Inventories are even more important during recessions. In another paper, co-authored with Louis Maccini in 1991, Blinder found that 87 percent of the decline in GDP from the peak to the trough of the recession was attributable to inventories.

Hard to Predict

Something that constitutes a small share of GDP can have a big impact on its overall volatility only if it is swinging about wildly. Inventories fluctuate so much for a simple reason: Predicting the future is really hard.

A firm tries to set its inventory level to match expected future sales. It must balance the financial cost of carrying inventoried items against the risk that customers might not find the product they are looking for.

In good times, inventories are relatively easy to manage. Demand grows a little bit each quarter, and firms have a good idea what their future sales will be.

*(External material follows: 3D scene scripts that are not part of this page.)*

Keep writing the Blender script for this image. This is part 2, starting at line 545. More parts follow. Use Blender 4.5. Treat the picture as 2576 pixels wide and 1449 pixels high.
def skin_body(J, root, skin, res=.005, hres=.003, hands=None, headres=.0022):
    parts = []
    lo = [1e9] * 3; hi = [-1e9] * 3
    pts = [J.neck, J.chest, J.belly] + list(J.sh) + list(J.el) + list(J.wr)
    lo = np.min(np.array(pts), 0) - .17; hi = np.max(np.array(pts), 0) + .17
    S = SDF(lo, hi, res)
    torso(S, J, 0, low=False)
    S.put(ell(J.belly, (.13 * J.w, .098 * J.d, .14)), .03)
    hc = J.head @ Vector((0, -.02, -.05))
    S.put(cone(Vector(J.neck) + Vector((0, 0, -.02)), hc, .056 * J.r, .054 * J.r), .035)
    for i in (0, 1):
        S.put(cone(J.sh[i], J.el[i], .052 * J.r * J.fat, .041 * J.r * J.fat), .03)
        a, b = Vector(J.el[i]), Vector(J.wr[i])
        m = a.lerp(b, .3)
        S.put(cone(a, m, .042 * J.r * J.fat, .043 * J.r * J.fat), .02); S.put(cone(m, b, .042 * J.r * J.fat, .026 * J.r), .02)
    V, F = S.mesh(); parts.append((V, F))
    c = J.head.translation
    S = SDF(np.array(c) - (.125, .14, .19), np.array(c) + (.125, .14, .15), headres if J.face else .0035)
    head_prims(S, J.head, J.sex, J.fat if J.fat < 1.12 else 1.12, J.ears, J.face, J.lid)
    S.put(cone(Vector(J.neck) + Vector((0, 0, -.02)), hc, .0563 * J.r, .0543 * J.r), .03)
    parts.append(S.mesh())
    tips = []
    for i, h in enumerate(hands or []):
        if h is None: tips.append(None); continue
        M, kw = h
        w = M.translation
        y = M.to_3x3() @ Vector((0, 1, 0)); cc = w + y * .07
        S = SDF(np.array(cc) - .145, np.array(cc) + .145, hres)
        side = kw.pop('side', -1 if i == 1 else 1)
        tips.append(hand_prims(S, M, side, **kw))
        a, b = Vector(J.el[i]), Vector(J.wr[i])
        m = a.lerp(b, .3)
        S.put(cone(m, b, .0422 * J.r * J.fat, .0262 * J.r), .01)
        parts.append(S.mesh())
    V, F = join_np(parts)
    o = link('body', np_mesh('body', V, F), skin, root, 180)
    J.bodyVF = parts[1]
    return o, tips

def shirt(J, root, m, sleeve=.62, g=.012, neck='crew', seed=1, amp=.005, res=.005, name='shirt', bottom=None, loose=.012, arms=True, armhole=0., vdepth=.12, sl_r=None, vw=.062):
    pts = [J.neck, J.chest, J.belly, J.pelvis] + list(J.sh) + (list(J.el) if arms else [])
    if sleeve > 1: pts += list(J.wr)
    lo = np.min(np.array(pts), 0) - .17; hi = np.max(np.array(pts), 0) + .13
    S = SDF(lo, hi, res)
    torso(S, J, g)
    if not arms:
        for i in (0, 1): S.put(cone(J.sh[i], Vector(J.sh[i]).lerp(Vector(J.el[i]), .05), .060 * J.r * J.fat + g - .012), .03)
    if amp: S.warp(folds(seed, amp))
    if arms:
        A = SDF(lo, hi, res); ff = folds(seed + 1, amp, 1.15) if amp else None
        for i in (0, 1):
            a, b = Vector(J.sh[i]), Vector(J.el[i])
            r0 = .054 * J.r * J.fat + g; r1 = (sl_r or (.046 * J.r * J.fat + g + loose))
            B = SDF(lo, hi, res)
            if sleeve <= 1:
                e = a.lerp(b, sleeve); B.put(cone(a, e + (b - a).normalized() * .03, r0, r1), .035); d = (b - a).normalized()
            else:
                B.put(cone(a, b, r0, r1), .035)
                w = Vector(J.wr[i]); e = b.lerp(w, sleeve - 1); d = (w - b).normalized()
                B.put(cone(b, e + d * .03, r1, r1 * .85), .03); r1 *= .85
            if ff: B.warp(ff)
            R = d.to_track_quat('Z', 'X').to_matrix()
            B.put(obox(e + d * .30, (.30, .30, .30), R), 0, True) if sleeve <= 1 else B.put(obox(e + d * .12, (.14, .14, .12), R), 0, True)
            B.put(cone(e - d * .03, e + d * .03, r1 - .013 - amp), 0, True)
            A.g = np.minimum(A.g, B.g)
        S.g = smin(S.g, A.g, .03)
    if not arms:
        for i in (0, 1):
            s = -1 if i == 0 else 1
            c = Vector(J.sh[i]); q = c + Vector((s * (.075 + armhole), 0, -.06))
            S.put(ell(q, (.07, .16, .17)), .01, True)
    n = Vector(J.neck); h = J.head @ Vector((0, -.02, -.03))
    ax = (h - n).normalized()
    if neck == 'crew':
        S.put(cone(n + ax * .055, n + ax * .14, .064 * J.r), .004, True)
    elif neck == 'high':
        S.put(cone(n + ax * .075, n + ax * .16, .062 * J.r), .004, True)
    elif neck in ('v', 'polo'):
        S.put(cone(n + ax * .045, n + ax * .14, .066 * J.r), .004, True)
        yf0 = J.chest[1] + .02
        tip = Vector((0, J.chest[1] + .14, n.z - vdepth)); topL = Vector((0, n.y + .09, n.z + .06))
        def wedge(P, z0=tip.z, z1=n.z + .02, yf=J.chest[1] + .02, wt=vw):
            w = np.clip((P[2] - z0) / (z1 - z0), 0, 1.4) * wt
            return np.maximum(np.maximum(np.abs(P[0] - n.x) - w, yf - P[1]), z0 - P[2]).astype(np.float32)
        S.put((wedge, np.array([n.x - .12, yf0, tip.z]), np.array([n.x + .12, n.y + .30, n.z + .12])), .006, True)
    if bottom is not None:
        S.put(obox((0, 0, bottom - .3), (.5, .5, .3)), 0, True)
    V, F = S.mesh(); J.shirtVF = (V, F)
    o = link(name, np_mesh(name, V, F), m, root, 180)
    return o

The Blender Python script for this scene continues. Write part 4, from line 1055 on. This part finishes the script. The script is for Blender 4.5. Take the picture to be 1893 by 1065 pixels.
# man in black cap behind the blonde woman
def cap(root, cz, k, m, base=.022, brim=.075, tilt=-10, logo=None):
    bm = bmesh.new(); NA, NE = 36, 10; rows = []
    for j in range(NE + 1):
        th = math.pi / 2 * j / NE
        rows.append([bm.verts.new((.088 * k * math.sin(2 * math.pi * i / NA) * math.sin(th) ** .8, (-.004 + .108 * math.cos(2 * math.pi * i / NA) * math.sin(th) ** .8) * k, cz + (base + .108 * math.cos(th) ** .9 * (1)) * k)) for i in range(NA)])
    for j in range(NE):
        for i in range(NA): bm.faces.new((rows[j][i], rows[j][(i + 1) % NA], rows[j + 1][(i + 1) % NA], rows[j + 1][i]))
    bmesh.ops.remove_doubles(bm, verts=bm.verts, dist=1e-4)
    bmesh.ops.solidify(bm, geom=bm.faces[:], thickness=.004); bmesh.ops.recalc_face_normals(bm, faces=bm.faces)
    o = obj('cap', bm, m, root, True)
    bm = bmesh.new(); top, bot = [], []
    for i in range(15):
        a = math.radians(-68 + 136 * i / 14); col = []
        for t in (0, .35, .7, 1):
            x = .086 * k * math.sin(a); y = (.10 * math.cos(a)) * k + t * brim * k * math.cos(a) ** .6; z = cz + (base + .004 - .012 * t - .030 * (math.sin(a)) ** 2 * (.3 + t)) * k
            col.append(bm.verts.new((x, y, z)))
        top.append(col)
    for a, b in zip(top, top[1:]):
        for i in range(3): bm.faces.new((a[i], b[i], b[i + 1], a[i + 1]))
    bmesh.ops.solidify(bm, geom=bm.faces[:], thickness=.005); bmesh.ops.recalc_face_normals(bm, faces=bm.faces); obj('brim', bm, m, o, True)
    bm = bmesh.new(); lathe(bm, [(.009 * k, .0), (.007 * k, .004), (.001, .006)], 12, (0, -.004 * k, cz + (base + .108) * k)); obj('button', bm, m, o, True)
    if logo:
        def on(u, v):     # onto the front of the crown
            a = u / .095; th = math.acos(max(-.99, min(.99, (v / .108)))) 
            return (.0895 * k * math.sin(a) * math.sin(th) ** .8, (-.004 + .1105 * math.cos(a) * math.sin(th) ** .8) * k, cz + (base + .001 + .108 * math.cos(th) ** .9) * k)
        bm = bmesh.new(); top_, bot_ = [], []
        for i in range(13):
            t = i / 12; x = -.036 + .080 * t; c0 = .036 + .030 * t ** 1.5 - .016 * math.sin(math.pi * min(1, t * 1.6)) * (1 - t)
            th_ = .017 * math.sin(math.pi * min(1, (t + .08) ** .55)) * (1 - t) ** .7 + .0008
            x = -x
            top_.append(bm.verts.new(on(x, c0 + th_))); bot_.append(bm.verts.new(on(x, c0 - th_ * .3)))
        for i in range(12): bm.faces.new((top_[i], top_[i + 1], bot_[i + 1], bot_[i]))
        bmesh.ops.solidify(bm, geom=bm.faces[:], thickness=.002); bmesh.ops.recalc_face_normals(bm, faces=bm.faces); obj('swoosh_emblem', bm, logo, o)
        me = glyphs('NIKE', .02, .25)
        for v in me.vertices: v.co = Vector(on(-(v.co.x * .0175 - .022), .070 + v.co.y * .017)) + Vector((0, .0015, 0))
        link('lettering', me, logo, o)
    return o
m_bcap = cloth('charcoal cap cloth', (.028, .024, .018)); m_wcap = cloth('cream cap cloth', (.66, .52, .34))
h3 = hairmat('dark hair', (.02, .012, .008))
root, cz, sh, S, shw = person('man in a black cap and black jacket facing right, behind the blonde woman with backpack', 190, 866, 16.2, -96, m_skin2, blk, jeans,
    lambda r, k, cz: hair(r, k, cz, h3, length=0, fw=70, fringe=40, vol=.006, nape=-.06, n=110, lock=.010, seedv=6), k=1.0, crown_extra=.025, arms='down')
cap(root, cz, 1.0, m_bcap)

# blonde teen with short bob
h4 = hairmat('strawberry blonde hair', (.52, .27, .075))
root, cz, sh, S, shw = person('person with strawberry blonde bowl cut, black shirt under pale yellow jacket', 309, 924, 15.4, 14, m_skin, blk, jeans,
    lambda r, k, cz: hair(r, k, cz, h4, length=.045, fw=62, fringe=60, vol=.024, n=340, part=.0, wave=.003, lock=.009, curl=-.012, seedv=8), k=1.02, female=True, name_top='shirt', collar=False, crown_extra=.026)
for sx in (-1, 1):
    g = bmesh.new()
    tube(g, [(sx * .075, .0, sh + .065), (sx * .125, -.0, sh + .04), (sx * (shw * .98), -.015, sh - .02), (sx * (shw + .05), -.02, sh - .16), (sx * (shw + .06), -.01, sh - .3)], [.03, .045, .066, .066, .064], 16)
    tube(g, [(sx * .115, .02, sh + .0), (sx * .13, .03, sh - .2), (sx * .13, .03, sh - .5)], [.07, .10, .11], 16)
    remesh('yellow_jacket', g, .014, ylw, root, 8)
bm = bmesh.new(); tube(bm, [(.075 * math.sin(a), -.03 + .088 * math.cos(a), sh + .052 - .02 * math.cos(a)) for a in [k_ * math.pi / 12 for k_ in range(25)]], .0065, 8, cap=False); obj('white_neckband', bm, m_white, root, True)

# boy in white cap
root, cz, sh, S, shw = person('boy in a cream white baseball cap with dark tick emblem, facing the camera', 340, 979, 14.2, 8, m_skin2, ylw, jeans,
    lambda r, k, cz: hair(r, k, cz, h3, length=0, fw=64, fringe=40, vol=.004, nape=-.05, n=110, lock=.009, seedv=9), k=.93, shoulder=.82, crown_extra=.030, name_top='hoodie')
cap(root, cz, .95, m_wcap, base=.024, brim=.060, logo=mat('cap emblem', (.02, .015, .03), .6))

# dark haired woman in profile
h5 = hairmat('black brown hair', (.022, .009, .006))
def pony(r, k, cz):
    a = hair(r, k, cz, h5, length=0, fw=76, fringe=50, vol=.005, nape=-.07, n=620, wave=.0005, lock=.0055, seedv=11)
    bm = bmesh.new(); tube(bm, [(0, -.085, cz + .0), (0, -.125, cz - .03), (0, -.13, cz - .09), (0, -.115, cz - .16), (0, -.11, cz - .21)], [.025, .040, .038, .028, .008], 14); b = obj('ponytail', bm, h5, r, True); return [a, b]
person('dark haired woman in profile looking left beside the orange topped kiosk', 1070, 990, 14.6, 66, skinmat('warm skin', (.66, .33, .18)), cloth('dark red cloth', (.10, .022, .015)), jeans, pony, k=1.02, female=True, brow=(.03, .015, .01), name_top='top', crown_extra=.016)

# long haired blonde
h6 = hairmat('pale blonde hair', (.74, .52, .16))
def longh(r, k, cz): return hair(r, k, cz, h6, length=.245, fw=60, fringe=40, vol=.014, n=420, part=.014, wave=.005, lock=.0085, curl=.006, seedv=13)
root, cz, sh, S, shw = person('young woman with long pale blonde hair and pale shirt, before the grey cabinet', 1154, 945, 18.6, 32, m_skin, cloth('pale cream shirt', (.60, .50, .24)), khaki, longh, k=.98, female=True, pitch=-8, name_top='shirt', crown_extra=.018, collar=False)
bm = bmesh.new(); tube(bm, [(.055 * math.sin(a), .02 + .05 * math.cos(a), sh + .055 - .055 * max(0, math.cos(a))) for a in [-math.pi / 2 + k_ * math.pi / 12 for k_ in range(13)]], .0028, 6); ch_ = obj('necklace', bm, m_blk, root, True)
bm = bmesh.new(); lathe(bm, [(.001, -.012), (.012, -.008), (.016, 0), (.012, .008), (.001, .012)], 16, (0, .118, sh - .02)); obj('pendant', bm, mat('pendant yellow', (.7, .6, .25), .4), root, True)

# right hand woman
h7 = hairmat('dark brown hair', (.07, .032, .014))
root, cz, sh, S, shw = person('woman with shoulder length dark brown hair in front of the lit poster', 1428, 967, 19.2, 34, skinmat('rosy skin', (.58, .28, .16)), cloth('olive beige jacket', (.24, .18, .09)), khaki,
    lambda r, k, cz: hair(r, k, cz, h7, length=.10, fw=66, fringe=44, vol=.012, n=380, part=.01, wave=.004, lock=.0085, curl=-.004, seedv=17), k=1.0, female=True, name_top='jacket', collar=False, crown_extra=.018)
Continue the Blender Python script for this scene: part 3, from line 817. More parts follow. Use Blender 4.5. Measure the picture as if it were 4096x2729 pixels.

Around turning points, expectations can go horribly wrong, and inventories are often the first sign that firms are being surprised by their customers. A car manufacturer might expect that it will sell 100 cars next month and set its production accordingly. If sales fall short, the unsold cars sitting on the lot represent inventory piling up. The manufacturer will likely respond by cutting output, since it already has enough cars on hand to meet next month’s sales.

Peek Into Future

In other words: If we see inventories piling up, firms may need to adjust their future activity downward. On the other hand, sales sometimes jump unexpectedly, driving inventories below their desired levels. When that happens, we can expect firms to ramp up production to replenish their stocks.

Since 1970, there have been nine quarters, like the last one, when GDP grew by at least 3 percent and inventories accounted for at least half of that growth. The history of those quarters is hardly a favorable sign of what is in store.

Inventory spikes make for blowout quarters. In the nine quarters with such spikes, the average growth rate was 6.6 percent and the average inventory contribution was 4.4 percent, even higher than what was observed for last quarter.

Spikes also produce hangovers. The average growth rate in the quarter after a spike was 0.9 percent, a whopping 5.7 percent lower. In the second quarter following a spike, the average growth rate is just 1.6 percent.

More Bad News

To be sure, the inventory story is not the only red flag right now. The unemployment rate in the U.S. is hovering around 10 percent and has shown little sign of recovery. In addition, any positive effects of the economic stimulus are likely dwindling. On top of that, the tax cuts enacted by President George W. Bush are set to expire, and the U.S. deficit is so high that even a subtle swing in interest rates can have major negative budget implications.

Given those factors, we might consider ourselves lucky if we experience only the typical decline in growth that follows an inventory spike. In that case, first-quarter growth in 2010 will be right around zero. If that happens, talk of a double-dip recession will ignite.

Such talk probably should begin now.